### Scene modeling code data
▽

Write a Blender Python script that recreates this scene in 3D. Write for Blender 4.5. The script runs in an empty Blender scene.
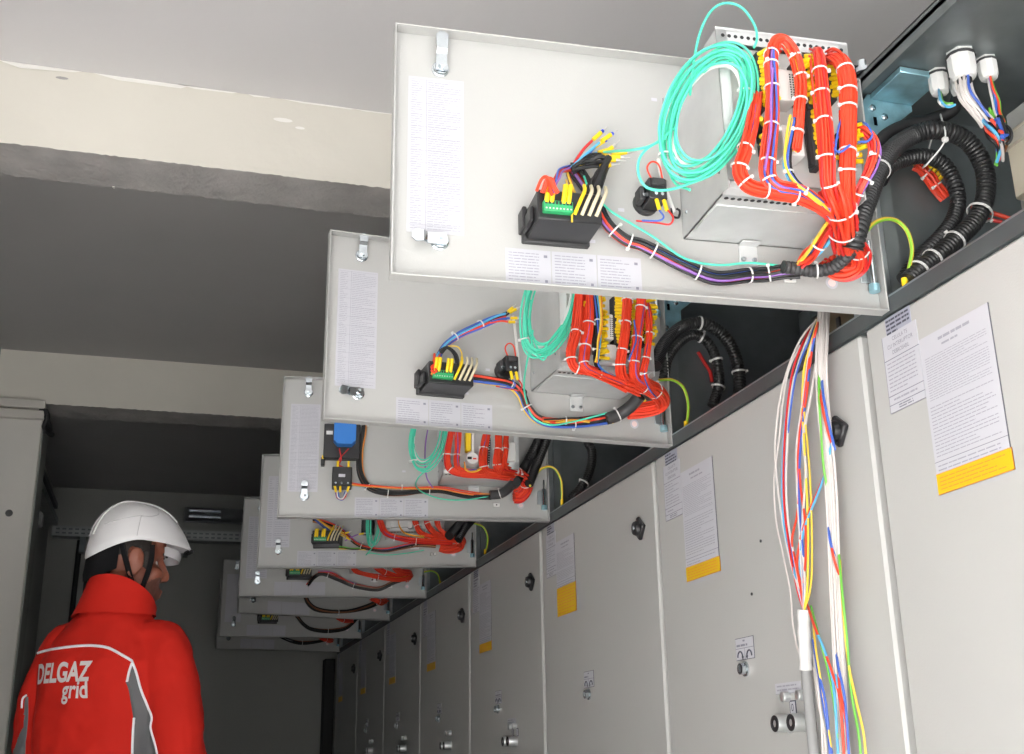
import bpy, math, random
from mathutils import Vector, Matrix, Euler
from mathutils.bvhtree import BVHTree
random.seed(7)
sc = bpy.context.scene
COL = sc.collection
CZ = 1.08                      # camera height above the floor
PITCH, YAW, ROLL, FPX = 0.31957058, 0.28820503, -0.01643966, 1152.95417
X0 = 0.96758                   # plane of the cubicle fronts
Y0, W = 1.40798, 0.8           # first seam, cubicle pitch
ZB, DH, DW, DT = 0.6055, 0.3864, 0.7226, 0.022   # instrument doors: bottom (above camera), height, width, depth
DOORS = [(3.455, 1.35598), (-3.005, 2.13099), (7.502, 2.93666), (13.879, 3.71901),
         (6.098, 4.50940), (-16.151, 5.30439), (-1.805, 6.10886), (-10.942, 6.90567)]

# ---------------------------------------------------------------- camera basis
_f = Vector((math.sin(YAW)*math.cos(PITCH), math.cos(YAW)*math.cos(PITCH), math.sin(PITCH)))
_r = Vector((math.cos(YAW), -math.sin(YAW), 0)); _u = _r.cross(_f)
_r, _u = math.cos(ROLL)*_r + math.sin(ROLL)*_u, -math.sin(ROLL)*_r + math.cos(ROLL)*_u
EYE = Vector((0, 0, CZ))
def ray(px, py):
    return _f + _r*((px-512)/FPX) - _u*((py-377)/FPX)
def at_y(px, py, y):
    d = ray(px, py); return EYE + d*(y/d.y)
def at_x(px, py, x=X0):
    d = ray(px, py); return EYE + d*(x/d.x)
def to_px(p):
    q = p-EYE; d = q.dot(_f)
    return 512+FPX*q.dot(_r)/d, 377-FPX*q.dot(_u)/d

class DoorFrame:               # measures on an open instrument door: u from the hinge, v up, w towards the viewer
    def __init__(s, k):
        a = math.radians(DOORS[k][0]); s.k = k
        s.h = Vector((X0, DOORS[k][1], ZB+CZ))
        s.u = Vector((-math.cos(a), math.sin(a), 0)); s.n = Vector((-math.sin(a), -math.cos(a), 0))
        s.rz = math.pi-a
        s.M = Matrix.Translation(s.h) @ Matrix.Rotation(s.rz, 4, 'Z')
    def P(s, px, py, w):       # picture measure -> (u, w, v) on the plane w in front of the door
        d = ray(px, py); o = s.h + s.n*w
        t = (o-EYE).dot(s.n)/d.dot(s.n); q = EYE + d*t - s.h
        return Vector((q.dot(s.u), w, q.z))
    def path(s, pts, w):
        return [s.P(p[0], p[1], p[2] if len(p) > 2 else w) for p in pts]
FR = [DoorFrame(k) for k in range(8)]

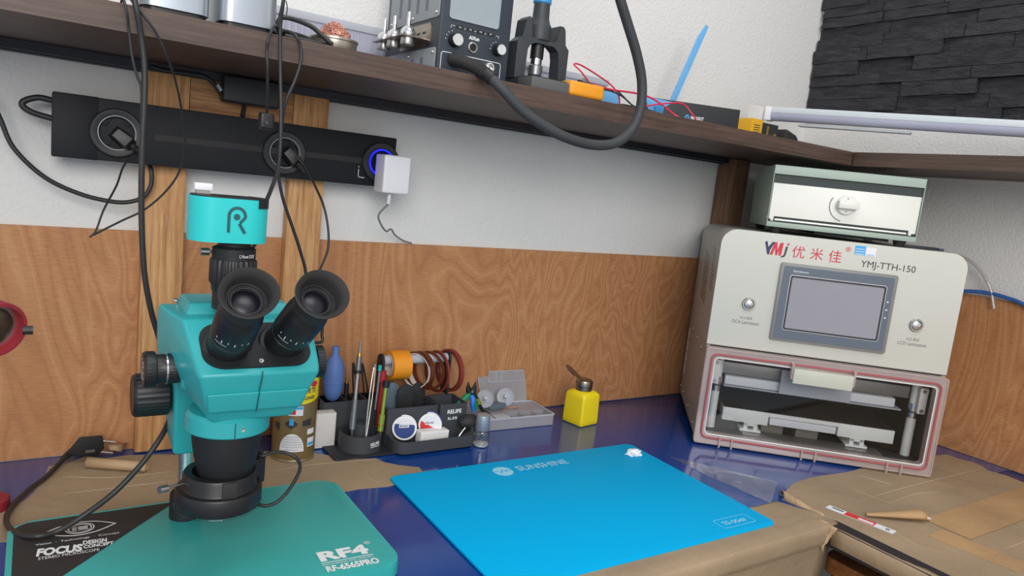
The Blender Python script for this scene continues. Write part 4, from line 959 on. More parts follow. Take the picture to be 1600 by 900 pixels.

△

### What you should do
Return, unchanged, the lines from the first line of the material through the line that holds "6.10886), (-10.942, 6.90567)]", inclusive, omitting pictures.

### Task result
Write a Blender Python script that recreates this scene in 3D. Write for Blender 4.5. The script runs in an empty Blender scene.
import bpy, math, random
from mathutils import Vector, Matrix, Euler
from mathutils.bvhtree import BVHTree
random.seed(7)
sc = bpy.context.scene
COL = sc.collection
CZ = 1.08                      # camera height above the floor
PITCH, YAW, ROLL, FPX = 0.31957058, 0.28820503, -0.01643966, 1152.95417
X0 = 0.96758                   # plane of the cubicle fronts
Y0, W = 1.40798, 0.8           # first seam, cubicle pitch
ZB, DH, DW, DT = 0.6055, 0.3864, 0.7226, 0.022   # instrument doors: bottom (above camera), height, width, depth
DOORS = [(3.455, 1.35598), (-3.005, 2.13099), (7.502, 2.93666), (13.879, 3.71901),
         (6.098, 4.50940), (-16.151, 5.30439), (-1.805, 6.10886), (-10.942, 6.90567)]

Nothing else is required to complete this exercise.